• TASK:
Extract all lines that hold the string "objects".

• RECORDS PROVIDED:
***

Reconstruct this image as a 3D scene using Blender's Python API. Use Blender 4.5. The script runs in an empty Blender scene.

***

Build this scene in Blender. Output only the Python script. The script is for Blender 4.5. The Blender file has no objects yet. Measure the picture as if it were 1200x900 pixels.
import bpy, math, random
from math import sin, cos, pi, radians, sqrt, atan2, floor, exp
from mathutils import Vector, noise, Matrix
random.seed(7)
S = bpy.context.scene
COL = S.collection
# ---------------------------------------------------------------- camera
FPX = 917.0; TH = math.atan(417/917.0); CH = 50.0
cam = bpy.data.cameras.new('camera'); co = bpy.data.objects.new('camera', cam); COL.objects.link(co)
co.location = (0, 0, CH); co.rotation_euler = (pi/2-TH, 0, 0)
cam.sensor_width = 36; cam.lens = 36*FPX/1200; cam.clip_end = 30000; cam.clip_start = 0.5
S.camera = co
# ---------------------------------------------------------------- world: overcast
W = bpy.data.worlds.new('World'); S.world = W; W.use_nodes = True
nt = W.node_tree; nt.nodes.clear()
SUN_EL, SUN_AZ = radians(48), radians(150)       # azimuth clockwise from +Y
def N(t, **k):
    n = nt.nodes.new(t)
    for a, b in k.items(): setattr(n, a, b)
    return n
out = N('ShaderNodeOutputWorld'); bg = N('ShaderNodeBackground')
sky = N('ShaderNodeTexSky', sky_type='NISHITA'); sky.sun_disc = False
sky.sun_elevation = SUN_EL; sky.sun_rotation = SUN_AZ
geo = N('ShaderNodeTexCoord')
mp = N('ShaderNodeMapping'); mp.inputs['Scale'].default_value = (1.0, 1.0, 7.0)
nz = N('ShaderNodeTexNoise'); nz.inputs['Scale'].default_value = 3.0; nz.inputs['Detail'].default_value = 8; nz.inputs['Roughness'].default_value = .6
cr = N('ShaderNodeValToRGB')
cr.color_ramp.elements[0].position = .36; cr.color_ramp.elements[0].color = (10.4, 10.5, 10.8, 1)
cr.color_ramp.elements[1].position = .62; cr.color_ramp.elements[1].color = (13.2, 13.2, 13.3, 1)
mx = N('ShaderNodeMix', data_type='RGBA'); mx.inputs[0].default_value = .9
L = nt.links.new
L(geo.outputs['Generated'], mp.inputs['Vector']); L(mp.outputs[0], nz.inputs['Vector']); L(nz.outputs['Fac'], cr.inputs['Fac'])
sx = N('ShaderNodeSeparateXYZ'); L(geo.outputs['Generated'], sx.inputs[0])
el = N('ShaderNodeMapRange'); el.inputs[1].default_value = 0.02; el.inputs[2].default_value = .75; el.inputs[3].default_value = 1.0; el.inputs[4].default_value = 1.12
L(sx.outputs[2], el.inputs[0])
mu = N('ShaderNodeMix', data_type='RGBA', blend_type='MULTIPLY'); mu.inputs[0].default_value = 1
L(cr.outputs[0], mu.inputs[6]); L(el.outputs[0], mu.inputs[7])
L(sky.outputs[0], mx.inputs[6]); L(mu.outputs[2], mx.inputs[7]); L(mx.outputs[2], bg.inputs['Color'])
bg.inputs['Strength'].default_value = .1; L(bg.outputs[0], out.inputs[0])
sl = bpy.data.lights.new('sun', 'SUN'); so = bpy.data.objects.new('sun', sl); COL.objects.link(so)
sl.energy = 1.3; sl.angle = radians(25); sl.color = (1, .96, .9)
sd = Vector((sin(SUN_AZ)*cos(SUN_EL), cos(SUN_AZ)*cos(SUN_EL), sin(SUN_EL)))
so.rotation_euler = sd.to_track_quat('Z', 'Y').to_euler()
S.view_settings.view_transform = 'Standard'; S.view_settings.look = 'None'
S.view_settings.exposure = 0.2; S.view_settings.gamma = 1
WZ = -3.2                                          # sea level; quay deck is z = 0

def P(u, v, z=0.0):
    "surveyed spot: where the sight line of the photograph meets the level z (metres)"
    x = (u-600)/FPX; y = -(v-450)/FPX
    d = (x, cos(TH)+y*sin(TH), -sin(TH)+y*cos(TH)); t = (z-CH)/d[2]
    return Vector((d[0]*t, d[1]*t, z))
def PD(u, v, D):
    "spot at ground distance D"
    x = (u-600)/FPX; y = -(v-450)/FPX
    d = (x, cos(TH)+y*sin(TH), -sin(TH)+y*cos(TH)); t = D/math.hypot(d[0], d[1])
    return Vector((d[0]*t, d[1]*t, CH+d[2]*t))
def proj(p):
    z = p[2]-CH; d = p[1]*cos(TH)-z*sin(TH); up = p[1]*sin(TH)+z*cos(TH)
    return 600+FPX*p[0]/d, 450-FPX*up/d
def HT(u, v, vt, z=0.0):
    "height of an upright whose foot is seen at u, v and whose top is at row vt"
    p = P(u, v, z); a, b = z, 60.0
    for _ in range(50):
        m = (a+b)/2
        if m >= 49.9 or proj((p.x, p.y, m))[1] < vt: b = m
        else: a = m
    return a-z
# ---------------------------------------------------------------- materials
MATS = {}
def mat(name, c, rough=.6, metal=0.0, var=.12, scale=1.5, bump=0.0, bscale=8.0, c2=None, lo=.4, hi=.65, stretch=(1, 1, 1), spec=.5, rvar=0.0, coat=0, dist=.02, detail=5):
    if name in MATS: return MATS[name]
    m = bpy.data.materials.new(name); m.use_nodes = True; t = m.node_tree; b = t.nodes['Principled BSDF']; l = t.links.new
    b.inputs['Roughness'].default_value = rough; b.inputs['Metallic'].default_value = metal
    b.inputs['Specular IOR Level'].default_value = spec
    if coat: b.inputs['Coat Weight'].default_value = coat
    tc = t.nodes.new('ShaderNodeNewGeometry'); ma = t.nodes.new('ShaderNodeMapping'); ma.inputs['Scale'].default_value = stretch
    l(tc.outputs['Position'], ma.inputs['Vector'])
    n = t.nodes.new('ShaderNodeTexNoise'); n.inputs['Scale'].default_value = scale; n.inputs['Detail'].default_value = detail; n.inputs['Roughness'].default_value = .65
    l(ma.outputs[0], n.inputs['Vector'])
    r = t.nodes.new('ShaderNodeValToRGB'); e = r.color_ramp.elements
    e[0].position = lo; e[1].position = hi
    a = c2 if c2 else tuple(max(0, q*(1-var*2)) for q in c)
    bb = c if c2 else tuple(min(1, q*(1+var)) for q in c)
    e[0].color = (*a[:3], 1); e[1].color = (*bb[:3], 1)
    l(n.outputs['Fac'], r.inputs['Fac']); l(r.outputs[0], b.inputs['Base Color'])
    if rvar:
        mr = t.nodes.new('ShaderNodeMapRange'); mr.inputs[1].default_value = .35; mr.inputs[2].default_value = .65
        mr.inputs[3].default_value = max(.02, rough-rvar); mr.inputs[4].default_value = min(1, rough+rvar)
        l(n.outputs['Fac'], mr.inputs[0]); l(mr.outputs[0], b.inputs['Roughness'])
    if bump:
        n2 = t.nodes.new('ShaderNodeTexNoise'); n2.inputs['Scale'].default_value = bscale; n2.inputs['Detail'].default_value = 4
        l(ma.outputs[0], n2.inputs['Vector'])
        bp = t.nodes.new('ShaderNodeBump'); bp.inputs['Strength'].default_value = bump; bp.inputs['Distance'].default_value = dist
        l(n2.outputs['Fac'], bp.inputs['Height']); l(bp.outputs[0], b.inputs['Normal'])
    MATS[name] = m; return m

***

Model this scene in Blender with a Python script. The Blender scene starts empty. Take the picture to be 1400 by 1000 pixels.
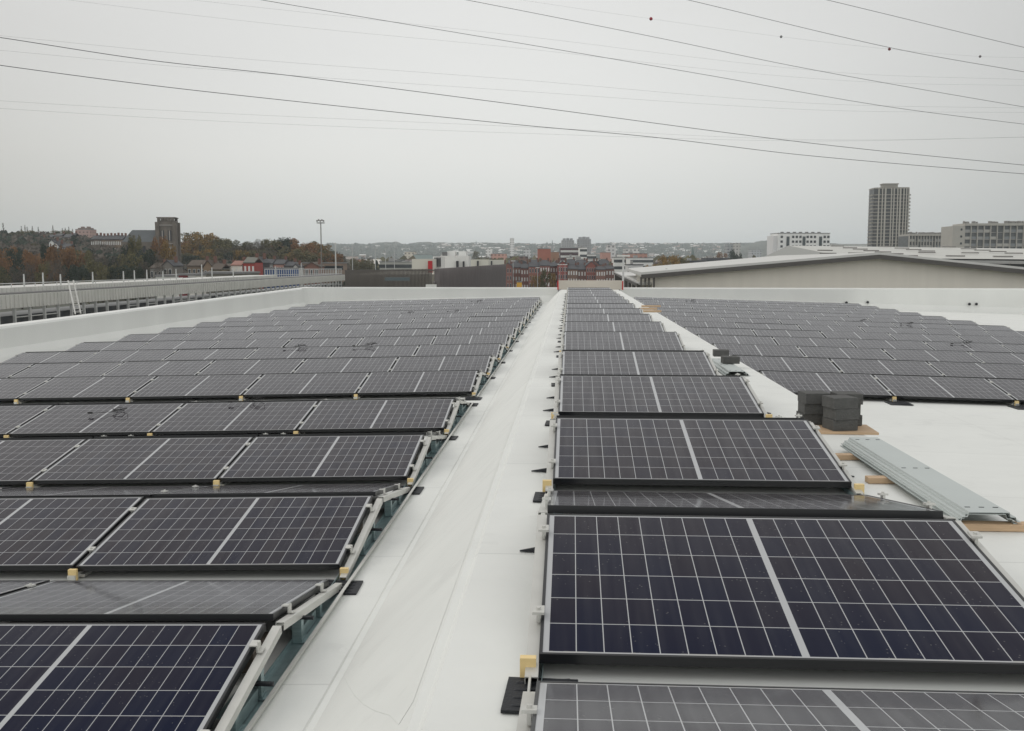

***

• EXERCISE ANSWER:
Build this scene in Blender. Output only the Python script. The script is for Blender 4.5. The Blender file has no objects yet. Measure the picture as if it were 1200x900 pixels.
cam = bpy.data.cameras.new('camera'); co = bpy.data.objects.new('camera', cam); COL.objects.link(co)
sl = bpy.data.lights.new('sun', 'SUN'); so = bpy.data.objects.new('sun', sl); COL.objects.link(so)